Tuesday, September 05, 2006

Kids: don't reach too high!

Maybe Bruce Bennet is on to something. Today's Washing Post is reporting on a study by a sociologist from Florida State University which shows that highschool students' aspirations are exceeding their abilities.

Researchers at Florida State University (FSU) studied teens' educational and occupational plans between 1976 and 2000 and found a widening gap between what teens believe they will do after graduation and their actual achievements...

The percentage of high school graduates between age 25 and 30 who eventually earn advanced degrees has remained fairly steady since the 1970s. But the gap between those who expected and earned such degrees nearly doubled over the years. In 1976 there was a gap of 22 percentage points between expectations and reality. By 2000 the difference was 41 percentage points.

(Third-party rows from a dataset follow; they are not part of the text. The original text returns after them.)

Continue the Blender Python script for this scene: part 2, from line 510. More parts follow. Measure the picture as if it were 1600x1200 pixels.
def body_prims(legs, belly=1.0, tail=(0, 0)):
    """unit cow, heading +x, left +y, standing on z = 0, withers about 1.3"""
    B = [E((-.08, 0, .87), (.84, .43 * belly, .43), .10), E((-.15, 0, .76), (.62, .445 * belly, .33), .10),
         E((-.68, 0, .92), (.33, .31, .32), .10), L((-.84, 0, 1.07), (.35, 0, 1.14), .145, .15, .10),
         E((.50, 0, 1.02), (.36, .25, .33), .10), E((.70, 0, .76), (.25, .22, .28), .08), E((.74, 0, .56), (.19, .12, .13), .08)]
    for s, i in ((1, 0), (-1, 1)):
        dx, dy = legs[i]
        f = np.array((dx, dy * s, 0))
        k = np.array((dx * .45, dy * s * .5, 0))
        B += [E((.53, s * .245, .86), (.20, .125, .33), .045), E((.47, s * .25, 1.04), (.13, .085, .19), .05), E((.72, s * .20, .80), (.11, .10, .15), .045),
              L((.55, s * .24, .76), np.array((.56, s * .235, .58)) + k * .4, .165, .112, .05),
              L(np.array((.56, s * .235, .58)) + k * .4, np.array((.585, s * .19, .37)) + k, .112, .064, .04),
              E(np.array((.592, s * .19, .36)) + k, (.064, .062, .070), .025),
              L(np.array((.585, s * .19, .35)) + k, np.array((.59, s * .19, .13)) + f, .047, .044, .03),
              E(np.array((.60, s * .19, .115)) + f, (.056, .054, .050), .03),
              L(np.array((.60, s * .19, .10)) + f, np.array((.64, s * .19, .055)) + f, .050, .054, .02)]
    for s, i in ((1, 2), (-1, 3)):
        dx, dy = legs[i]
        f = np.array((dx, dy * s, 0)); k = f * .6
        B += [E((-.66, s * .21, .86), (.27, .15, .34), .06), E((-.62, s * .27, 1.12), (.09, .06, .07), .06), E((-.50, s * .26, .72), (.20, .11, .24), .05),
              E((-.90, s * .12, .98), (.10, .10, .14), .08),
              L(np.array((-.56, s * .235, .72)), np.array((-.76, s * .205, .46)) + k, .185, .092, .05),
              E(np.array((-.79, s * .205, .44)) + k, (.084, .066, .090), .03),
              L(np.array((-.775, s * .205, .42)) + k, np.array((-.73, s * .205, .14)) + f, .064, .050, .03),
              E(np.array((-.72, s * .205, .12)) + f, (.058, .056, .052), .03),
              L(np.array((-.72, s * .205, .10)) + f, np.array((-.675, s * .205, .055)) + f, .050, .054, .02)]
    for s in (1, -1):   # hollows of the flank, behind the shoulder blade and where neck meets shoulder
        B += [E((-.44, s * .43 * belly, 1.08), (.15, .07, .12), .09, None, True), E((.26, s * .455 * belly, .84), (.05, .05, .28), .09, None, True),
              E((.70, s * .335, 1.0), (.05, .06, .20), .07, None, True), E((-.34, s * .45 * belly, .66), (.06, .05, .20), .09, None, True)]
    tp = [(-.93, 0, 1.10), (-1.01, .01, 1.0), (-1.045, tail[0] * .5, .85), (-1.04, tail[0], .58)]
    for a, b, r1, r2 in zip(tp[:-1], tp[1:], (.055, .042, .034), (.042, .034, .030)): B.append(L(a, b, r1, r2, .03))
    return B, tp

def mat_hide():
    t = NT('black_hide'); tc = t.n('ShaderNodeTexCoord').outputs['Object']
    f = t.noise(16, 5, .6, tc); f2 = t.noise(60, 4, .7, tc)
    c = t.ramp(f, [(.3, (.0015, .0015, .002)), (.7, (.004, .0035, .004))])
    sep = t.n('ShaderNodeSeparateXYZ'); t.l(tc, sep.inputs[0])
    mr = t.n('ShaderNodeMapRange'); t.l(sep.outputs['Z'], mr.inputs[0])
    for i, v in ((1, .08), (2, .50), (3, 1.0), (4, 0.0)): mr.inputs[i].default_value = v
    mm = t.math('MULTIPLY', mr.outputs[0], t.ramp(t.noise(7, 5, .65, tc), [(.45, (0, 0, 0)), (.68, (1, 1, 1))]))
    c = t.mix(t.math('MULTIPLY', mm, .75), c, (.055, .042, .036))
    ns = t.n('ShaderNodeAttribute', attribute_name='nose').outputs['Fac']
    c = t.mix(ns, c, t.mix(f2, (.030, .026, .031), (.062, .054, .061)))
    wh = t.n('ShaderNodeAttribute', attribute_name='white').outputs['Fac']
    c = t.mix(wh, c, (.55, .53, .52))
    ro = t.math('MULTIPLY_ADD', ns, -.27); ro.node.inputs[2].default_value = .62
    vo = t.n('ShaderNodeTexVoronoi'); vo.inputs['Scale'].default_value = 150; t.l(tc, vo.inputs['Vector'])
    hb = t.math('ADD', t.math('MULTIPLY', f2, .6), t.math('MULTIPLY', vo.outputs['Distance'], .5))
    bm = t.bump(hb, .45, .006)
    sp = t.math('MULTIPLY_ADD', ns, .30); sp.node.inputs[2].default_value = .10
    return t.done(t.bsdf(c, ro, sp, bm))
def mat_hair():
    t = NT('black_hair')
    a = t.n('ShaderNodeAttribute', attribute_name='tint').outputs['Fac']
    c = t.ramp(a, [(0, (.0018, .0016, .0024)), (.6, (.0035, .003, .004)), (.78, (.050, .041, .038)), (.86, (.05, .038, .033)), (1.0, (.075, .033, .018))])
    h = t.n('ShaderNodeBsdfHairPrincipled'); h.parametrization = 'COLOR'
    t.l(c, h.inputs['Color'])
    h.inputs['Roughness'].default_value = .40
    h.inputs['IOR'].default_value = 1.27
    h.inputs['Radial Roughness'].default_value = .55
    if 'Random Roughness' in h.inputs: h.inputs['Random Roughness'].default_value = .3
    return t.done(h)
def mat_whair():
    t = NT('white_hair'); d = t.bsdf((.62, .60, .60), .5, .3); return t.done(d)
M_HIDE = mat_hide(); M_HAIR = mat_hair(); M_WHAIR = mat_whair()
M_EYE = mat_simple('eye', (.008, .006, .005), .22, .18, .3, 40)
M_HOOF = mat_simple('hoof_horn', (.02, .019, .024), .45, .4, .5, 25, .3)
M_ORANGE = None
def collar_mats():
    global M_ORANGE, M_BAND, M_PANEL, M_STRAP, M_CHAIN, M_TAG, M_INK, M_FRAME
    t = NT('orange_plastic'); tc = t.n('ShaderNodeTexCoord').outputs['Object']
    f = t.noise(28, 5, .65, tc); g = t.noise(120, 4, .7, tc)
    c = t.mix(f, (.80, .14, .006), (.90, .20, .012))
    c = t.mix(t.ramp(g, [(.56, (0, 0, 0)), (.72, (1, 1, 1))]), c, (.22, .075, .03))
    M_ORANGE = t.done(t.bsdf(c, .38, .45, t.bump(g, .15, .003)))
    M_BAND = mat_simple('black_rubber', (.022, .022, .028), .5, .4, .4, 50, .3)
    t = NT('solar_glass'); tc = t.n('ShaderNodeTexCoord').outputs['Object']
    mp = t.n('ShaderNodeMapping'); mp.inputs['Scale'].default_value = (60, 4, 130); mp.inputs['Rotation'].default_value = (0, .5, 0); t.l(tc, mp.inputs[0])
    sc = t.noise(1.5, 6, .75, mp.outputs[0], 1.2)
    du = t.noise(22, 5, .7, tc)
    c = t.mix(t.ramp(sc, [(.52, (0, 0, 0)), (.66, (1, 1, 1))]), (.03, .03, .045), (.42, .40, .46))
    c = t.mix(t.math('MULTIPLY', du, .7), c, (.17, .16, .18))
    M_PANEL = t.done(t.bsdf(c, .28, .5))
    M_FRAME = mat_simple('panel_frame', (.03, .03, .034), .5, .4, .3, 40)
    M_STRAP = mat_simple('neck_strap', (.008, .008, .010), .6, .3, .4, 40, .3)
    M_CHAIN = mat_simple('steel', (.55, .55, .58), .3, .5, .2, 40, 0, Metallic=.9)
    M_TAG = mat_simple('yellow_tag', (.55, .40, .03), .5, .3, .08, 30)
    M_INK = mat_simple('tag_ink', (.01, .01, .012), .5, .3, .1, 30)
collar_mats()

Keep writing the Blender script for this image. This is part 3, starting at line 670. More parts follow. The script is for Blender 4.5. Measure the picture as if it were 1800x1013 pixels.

In every survey, Reynolds said, seniors' ambitions for advanced degrees and professional-level occupations have risen over time. And they have risen more rapidly than students' actual achievements...

Reynolds speculated that these unrealistic plans can lead to anxiety, stress and depression. In addition, he theorized, setting expectations too high may result in a misuse of human potential and economic resources. [emphasis mine.]

I've been there. It's true.
[Um, oh yeah] Gotta love the frog-march of usual suspects: TV, guidance counselors, and parents. Also the cheap nostalgia of the Baby Boomers ("WE used to experiment").


Anonymous said...

The "misuse" claim is a difficult one, eh? One of the big differences between graduate education in the U.S. and in Europe is the notion of a class (or, cohort, if you use that word) of doctoral students. In Europe, the admission of PhD students is often ad hoc, one-at-a-time, with a very unpleasant effect on their education. But, so few are admitted, that their prospects for a job in academia are perhaps greater. With the US model, part of the role of the graduate program is to push research (by faculty and students) forward more agressively. The students are important collaborative researchers in that situation, and maybe that isn't misuse. I don't know. But, I guess what you're saying is that getting a degree and not getting a job in the field feels like misuse? Eller hur?

liberal elite said...

I wasn't really agreeing with the emphasized text. What the article is saying is that if someone starts down a career path and finds out after a few years invested that they are unsuited for it, then they've wasted those resources. That seems wrong to me.

It's true, I've been there. Grad schools in the US are putting out more PhDs than the market needs. But I don't think the answer is to limit who gets in and who doesn't.

I wouldn't trade my grad school experience for anything. The post-grad school job search sucked the big one, but the problem seems to me that the system (and me) simply didn't really prepare me for the reality. If grad schools and grad students would be more open about the end-game, maybe people wouldn't have to go through the depression and anxiety associated with leaving academia.